The locus of the research is IoT traffic characterization, device identification, and classification. However, the work paves the opportunities for researchers to unfold the framework architecture and apply it to various problems. IoT devices are omnipresent, exponentially increasing, and geographically distributed. The pervasiveness of IoT devices has also attracted cyberpunks and technophiles to exploit system vulnerabilities [49]. IoT devices are insecure, low-cost devices with a limited computational capacity. The availability of such devices in the novice user domain, unaware of security, has made the problem manifold. The IoT devices can easily be compromised to launch the most fatal distributed denial of service attacks (DDoS). DDoS attacks exhaust the system resources and make the system unavailable [48]. Though the work towards defense against IoT-generated DDoS attacks is in its inception, another perspective issue is deploying the computationally expensive intelligent model. It requires high-end resources and costly hardware. We have proposed a horizontally scalable architecture that is less expensive than vertical scaling of the hardware. Furthermore, the framework is extensible, resilient, portable, and enabled for handling high-volume traffic.
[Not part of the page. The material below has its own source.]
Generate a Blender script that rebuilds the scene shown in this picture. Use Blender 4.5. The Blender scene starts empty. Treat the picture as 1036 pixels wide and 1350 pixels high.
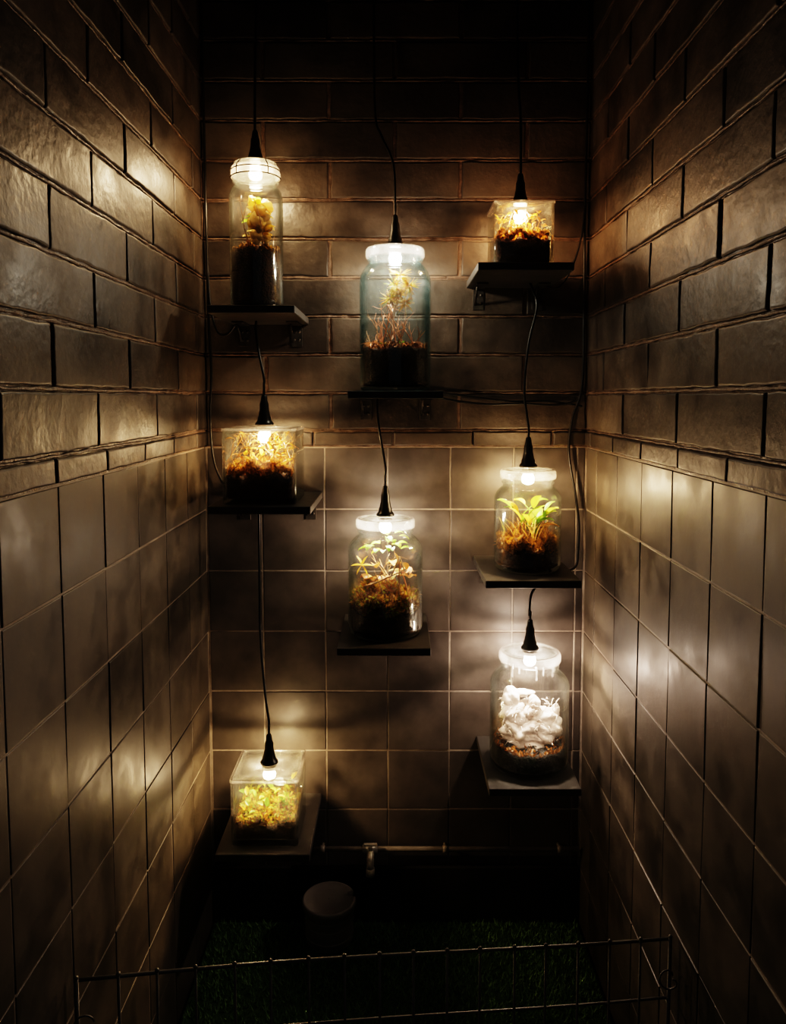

We recommend unfolding the proposed framework and applying it to the security problems.

6 Conclusion

The prolific increase in heterogeneous IoT devices and massive network traffic volume has tailpiece the operational onus to smart-environment operators and security enforcers. This paper has characterized the ingress of IoT traffic based on IoT devices’ statistical and functional attributes. The proposed Stack Ensemble model stacks XGBoost, Distributed Random Forest, Gradient Boosting Machine, and General Linear Machine algorithms. Through experimental study, we demonstrated that the model outperformed with an accuracy of 99.94%. The paper has also illustrated the essential performance metrics (Precision, Recall, F1 score), model learning details, and comparative analysis of the stacking models from the experimentation study that many researchers usually missed. The higher values of Precision (99.4%), Recall (99.6%), and F1-score (99.5%) complement the system’s accuracy. The article has also proposed a Docker container base scalable and distributed architecture for horizontal resource scaling for distributing the computational load. The novel framework is scalable, extensible to security solutions, and portable. The proposed framework is capable of handling high-volume real-time network traffic. The developed framework is evaluated on the Sydney dataset. However, it can further be evaluated on a variety of publically available benchmark IoT datasets.

In the future, it is recommended to integrate big-data tool(s) like Apache Spark due to its advanced analytics and in-memory processing capabilities. Furthermore, it is planned to unfold the framework architecture to apply cyber-attack issues and develop autonomous defense solutions.